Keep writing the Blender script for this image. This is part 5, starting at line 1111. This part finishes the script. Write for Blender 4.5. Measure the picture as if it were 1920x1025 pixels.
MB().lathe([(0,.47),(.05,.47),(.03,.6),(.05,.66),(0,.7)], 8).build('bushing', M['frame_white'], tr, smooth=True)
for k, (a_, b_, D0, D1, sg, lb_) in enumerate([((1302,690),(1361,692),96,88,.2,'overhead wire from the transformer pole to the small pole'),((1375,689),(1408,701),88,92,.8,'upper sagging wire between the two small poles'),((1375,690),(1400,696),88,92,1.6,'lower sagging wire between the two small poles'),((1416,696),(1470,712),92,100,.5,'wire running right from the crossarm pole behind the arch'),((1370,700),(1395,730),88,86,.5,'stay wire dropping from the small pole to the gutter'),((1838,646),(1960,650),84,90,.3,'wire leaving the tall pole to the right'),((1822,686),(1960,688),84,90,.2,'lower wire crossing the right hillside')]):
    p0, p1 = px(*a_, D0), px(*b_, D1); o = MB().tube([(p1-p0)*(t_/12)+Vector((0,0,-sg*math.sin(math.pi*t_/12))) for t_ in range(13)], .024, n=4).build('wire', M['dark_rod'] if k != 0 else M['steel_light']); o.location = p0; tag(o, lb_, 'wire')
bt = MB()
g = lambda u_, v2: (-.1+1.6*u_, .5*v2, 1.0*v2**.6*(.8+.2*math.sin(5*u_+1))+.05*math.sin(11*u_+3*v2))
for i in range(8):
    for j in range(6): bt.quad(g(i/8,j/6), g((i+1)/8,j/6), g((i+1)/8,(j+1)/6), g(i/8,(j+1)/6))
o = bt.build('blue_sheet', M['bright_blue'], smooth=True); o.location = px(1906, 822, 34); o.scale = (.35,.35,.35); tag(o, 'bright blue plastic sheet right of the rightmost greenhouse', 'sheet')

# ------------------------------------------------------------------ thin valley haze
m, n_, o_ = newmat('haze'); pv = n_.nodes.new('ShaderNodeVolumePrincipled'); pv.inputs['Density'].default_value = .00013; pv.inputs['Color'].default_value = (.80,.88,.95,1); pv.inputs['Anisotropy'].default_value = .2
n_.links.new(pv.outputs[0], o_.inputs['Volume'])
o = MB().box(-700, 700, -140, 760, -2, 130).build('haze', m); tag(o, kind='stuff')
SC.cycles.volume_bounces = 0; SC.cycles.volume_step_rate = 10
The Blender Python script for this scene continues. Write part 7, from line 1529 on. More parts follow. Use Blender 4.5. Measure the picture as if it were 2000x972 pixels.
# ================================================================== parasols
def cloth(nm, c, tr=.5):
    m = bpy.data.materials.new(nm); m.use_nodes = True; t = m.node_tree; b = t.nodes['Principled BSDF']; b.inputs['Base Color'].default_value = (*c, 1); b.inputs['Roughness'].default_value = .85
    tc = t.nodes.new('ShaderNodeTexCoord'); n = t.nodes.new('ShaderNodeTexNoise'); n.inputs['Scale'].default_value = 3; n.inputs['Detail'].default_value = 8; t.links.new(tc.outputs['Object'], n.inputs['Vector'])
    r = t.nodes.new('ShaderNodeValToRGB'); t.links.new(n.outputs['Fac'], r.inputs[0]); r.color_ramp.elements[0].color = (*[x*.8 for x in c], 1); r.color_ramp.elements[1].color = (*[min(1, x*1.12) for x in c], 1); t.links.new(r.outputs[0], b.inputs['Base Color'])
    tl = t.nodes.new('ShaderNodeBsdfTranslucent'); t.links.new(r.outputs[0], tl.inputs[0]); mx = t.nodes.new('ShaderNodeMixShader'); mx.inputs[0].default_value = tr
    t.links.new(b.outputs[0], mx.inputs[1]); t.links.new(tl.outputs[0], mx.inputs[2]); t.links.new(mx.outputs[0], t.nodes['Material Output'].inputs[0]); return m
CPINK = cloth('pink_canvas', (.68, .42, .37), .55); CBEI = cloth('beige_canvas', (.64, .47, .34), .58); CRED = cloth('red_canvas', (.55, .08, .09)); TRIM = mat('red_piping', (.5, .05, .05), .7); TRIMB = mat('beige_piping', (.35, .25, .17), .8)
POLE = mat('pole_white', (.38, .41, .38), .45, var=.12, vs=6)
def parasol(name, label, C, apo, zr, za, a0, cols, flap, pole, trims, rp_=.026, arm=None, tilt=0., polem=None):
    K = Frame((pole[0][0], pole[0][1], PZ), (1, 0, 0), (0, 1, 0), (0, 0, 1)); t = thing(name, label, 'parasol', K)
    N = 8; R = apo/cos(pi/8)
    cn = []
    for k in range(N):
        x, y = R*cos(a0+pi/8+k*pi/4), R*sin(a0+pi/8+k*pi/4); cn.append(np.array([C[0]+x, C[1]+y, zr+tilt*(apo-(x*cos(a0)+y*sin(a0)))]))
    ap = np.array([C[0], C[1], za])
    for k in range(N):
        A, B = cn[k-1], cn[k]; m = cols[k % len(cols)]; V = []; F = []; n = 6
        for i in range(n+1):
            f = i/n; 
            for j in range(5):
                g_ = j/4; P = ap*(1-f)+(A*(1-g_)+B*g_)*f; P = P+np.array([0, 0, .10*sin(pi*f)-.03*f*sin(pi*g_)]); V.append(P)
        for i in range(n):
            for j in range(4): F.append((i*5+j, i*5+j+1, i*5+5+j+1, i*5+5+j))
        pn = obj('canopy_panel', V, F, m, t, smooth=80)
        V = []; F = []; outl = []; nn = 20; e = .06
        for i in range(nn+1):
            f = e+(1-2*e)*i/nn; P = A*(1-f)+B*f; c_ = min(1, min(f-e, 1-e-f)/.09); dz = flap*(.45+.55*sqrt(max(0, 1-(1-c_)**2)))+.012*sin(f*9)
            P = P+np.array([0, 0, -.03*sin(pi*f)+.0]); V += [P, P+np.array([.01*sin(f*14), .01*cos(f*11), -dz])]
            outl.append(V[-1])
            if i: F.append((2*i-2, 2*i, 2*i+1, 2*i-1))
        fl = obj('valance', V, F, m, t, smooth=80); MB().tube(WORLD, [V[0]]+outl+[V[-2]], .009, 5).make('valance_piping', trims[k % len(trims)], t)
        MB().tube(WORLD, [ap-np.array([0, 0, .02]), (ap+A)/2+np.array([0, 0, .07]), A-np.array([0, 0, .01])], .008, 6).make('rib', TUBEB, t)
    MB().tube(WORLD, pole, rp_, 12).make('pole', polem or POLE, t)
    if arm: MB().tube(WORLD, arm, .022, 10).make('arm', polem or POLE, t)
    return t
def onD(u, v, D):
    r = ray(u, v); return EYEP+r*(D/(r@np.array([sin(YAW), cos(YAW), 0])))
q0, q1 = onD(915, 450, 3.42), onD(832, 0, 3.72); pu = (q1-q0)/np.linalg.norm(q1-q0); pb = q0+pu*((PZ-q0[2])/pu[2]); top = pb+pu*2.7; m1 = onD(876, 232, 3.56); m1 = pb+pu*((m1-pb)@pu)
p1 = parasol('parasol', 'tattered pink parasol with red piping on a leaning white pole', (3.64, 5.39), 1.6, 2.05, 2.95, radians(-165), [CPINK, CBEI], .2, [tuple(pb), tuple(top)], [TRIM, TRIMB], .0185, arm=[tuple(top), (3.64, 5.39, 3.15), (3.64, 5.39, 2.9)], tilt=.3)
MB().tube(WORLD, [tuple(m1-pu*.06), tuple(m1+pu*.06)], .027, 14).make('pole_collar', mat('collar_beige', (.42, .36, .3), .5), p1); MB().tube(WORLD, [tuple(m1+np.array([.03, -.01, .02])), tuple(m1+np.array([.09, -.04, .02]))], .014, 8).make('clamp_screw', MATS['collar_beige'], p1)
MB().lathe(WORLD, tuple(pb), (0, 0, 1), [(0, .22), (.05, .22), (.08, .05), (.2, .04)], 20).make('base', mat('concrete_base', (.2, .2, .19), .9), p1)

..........

◆ **STATED GOAL**
For the string "from", count the lines of the entries above that include it; answer with the number only.

◆ **RESPONSE BELOW**
2